Il Partido Popular aveva formalmente trionfato nelle elezioni dello scorso 20 dicembre, conquistando 123 seggi dei 350 complessivi con il 28,7% dei suffragi. Il popolarismo spagnolo, nonostante negli ultimi anni abbia riportato la Spagna su buoni ritmi di crescita economica, non è stato in grado di fornire adeguate risposte alle richieste dell’elettorato e rimane tutt’oggi in forte crisi; Rajoy, incapace di formare l’esecutivo, aveva rinunciato all’onere di guidare il Paese il 22 gennaio. Eppure il vero sconfitto può esser considerato il Partido Socialista Obrero Español: l’inettutidine di Pedro Sanchez, infatti, ha contribuito al fallimento del processo di trasformazione della propria forza politica in “liberal-socialista” – per certi versi post socialista – avviato dal predecessore Zapatero. L’ingresso in Parlamento dell’estrema sinistra di Podemos e del movimento laico-liberale di Destra moderata Ciudadanos aveva contribuito al tramonto del tradizionale bipartitismo spagnolo.

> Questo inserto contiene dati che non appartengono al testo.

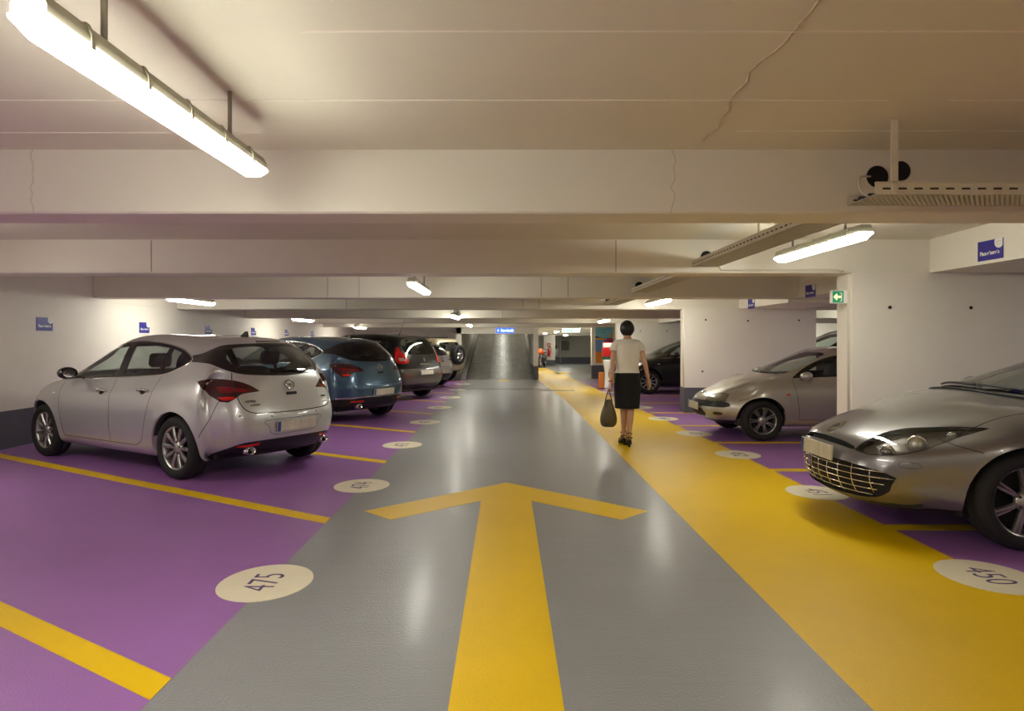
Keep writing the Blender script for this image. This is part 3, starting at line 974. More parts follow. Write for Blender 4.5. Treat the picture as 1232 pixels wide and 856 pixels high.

Storicamente, in conformità con l’Ordinamento Costituzionale e la legge elettorale in vigore dal 1979, con la suddivisione del paese in 52 circoscrizioni (alcune molto piccole), l’elevata soglia di sbarramento, il sistema di ripartizione proporzionale dei seggi secondo il metodo d’Hondt, solo le grandi formazioni partitiche classiche hanno avuto la possibilità di affermarsi ed entrare in Parlamento. Conseguentemente alla fortissima crisi economica che ha colpito la Spagna, proteste e rumorose manifestazioni – reiterate nel tempo – contribuirono all’affermazione di due fenomeni distinti: A) affermazione di nuove forze politiche catalizzatrici dei voti dell’elettorato disilluso, e/o esponenziale crescita dei consensi intorno a formazioni regionali; B) irreversibile crisi politica dei grandi partiti monopolizzatori delle elezioni nazionali. Bipolarismo, stabilità e governabilità erano caratteristiche imprescindibili del sistema partitico iberico. Appunto, erano. Perché secondo analisti e politologi, le elezioni di giugno potrebbero avere un esito simile a quelle di dicembre consegnando nuovamente un Parlamento estremamente frammentato ed impossibilitato a formare una maggioranza.
I giochi prenderanno il via il 10 giugno 2016, con l’inizio delle campagne elettorali.